(DATA ENTRIES)
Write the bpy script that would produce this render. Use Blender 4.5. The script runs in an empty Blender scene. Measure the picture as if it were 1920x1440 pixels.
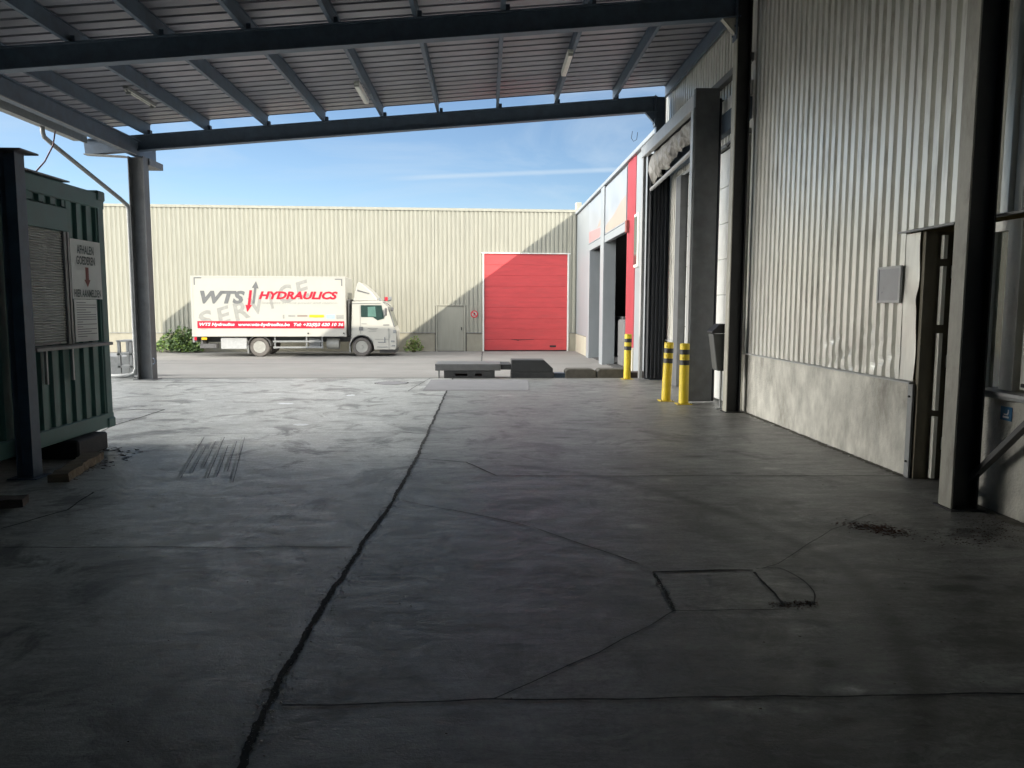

---

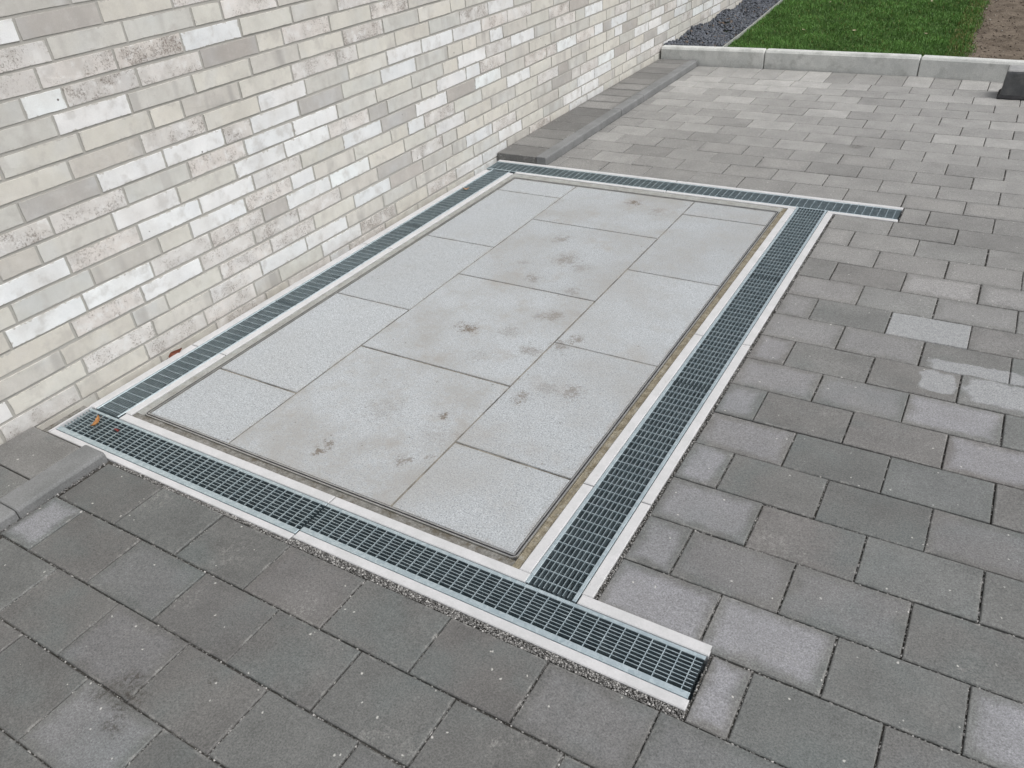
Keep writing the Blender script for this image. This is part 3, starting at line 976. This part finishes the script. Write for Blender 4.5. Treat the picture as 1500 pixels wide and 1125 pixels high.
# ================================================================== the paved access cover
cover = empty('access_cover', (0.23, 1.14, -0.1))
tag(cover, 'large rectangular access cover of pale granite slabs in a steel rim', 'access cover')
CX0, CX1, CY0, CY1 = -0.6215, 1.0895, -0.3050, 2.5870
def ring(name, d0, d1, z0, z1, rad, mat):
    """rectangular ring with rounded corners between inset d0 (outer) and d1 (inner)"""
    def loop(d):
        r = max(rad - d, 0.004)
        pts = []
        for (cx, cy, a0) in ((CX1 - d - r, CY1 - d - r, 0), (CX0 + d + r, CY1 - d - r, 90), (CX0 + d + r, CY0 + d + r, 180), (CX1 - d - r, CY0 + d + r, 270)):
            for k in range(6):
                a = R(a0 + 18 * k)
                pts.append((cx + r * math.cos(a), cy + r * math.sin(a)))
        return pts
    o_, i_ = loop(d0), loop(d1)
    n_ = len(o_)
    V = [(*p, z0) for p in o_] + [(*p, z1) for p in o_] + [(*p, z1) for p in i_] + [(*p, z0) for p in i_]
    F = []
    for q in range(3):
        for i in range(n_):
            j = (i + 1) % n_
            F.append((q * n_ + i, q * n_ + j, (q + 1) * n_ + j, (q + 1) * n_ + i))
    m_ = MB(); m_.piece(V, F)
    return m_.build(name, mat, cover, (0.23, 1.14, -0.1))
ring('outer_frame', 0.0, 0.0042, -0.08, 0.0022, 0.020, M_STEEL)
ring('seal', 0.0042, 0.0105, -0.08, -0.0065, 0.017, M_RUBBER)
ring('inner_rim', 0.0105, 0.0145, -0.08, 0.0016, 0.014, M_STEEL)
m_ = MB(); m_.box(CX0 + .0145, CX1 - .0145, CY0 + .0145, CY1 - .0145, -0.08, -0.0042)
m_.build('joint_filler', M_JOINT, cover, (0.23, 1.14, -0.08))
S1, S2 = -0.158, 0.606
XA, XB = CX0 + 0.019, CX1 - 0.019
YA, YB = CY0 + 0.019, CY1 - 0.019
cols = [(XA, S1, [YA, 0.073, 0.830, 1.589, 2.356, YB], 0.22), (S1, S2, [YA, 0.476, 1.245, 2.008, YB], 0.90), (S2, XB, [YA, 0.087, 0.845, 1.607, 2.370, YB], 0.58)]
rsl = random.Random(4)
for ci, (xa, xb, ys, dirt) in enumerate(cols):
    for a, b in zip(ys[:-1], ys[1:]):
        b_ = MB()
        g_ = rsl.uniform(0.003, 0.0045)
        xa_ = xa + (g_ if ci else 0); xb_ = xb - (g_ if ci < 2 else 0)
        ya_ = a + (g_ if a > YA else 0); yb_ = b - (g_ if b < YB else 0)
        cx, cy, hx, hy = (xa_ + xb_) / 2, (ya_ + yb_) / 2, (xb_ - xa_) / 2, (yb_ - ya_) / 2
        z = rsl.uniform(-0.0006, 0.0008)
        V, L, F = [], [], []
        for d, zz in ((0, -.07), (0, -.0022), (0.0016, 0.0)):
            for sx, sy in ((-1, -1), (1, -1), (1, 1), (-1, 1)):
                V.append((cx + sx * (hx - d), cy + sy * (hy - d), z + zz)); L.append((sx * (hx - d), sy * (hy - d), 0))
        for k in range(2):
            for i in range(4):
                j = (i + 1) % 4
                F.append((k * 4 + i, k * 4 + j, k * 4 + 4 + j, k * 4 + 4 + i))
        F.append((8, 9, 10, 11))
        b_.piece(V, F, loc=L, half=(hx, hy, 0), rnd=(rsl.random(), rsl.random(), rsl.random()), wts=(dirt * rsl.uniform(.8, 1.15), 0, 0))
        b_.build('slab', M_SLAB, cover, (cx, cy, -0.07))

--

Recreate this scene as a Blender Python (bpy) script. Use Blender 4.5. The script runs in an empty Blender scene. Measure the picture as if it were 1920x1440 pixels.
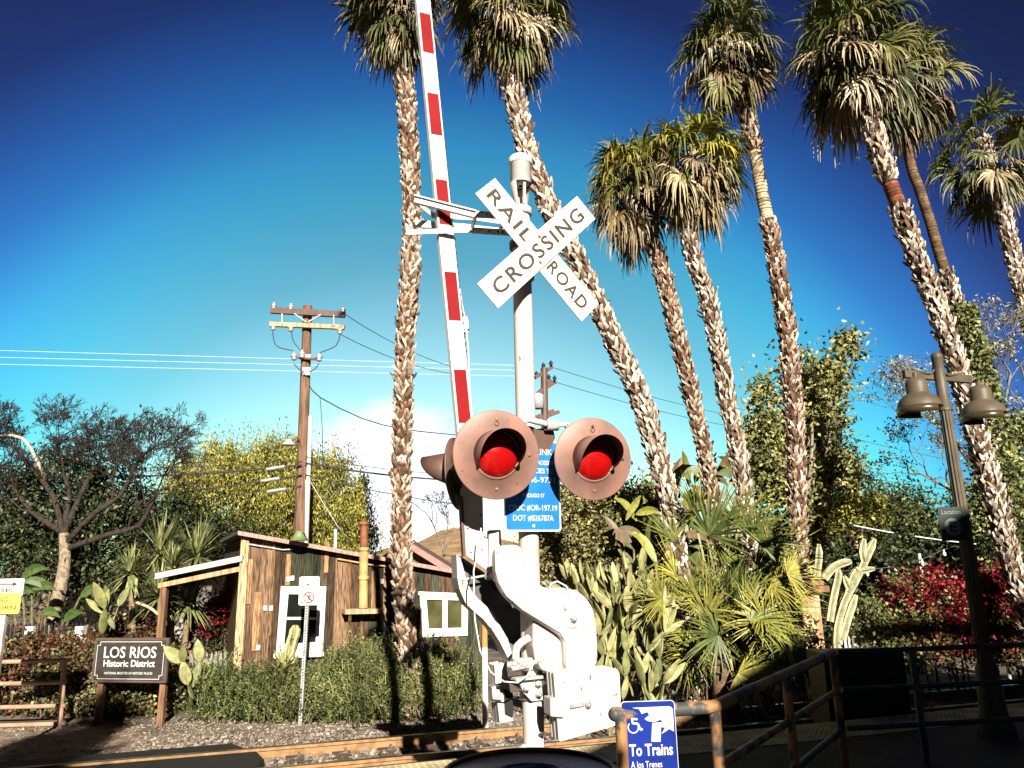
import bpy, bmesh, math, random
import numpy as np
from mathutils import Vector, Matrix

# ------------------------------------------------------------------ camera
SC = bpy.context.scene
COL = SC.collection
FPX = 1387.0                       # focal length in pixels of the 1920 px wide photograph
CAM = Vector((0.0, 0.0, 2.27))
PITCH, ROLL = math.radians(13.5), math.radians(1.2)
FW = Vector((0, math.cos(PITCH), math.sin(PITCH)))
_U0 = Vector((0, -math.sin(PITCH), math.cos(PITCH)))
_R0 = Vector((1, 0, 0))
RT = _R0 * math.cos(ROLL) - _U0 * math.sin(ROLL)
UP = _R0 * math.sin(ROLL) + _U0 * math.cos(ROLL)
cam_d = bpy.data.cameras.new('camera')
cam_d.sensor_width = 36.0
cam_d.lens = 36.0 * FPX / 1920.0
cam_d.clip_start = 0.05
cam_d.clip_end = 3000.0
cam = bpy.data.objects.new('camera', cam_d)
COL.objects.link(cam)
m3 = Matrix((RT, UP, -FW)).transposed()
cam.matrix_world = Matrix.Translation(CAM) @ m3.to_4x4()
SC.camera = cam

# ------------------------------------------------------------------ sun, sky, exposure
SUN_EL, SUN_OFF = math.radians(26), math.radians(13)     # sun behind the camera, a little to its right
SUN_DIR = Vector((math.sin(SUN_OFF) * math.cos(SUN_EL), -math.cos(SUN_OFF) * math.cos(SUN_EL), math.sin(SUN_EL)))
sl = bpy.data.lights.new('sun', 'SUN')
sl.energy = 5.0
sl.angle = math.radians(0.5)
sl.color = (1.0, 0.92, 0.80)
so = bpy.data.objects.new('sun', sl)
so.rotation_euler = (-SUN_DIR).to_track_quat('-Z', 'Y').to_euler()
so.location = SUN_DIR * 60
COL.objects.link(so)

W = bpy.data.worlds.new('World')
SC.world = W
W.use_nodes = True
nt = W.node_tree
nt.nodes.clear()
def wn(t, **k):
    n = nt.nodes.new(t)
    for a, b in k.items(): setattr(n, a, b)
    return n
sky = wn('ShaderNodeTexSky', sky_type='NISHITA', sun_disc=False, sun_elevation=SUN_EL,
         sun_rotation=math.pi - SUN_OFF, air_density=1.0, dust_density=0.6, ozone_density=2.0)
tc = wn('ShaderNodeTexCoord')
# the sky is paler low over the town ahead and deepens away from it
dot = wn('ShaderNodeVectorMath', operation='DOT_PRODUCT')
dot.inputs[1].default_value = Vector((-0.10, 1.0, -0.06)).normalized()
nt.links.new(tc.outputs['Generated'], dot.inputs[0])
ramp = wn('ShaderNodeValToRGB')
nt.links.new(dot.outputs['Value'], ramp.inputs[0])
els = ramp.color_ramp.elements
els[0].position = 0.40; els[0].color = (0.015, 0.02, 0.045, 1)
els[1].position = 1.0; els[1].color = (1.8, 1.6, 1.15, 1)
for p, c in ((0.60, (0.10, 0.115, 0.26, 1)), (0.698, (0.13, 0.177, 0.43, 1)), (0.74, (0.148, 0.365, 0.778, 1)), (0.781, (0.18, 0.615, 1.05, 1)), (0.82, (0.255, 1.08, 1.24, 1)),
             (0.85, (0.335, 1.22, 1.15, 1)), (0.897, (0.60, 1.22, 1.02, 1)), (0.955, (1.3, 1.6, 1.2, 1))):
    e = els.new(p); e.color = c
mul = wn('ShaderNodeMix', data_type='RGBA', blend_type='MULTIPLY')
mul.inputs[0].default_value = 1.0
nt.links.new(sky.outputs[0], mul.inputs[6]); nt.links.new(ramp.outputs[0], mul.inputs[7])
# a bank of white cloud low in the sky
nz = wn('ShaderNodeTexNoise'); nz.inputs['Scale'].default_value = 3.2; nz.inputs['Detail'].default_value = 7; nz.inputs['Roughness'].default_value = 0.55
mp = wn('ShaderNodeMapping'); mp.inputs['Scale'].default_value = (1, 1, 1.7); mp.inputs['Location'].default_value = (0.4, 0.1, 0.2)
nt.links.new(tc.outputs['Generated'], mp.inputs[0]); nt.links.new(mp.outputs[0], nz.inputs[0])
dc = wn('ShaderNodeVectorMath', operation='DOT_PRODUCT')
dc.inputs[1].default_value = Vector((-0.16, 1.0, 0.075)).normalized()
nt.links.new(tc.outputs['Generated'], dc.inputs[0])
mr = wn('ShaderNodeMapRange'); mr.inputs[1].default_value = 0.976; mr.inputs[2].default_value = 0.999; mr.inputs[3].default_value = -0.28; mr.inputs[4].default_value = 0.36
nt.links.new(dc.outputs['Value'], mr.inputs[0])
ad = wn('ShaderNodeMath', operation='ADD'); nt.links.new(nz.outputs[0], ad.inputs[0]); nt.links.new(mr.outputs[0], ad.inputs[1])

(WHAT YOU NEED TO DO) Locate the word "Write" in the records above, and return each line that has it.

(COMPLETE ANSWER)
Write the bpy script that would produce this render. Use Blender 4.5. The script runs in an empty Blender scene. Measure the picture as if it were 1920x1440 pixels.
Keep writing the Blender script for this image. This is part 3, starting at line 976. This part finishes the script. Write for Blender 4.5. Treat the picture as 1500 pixels wide and 1125 pixels high.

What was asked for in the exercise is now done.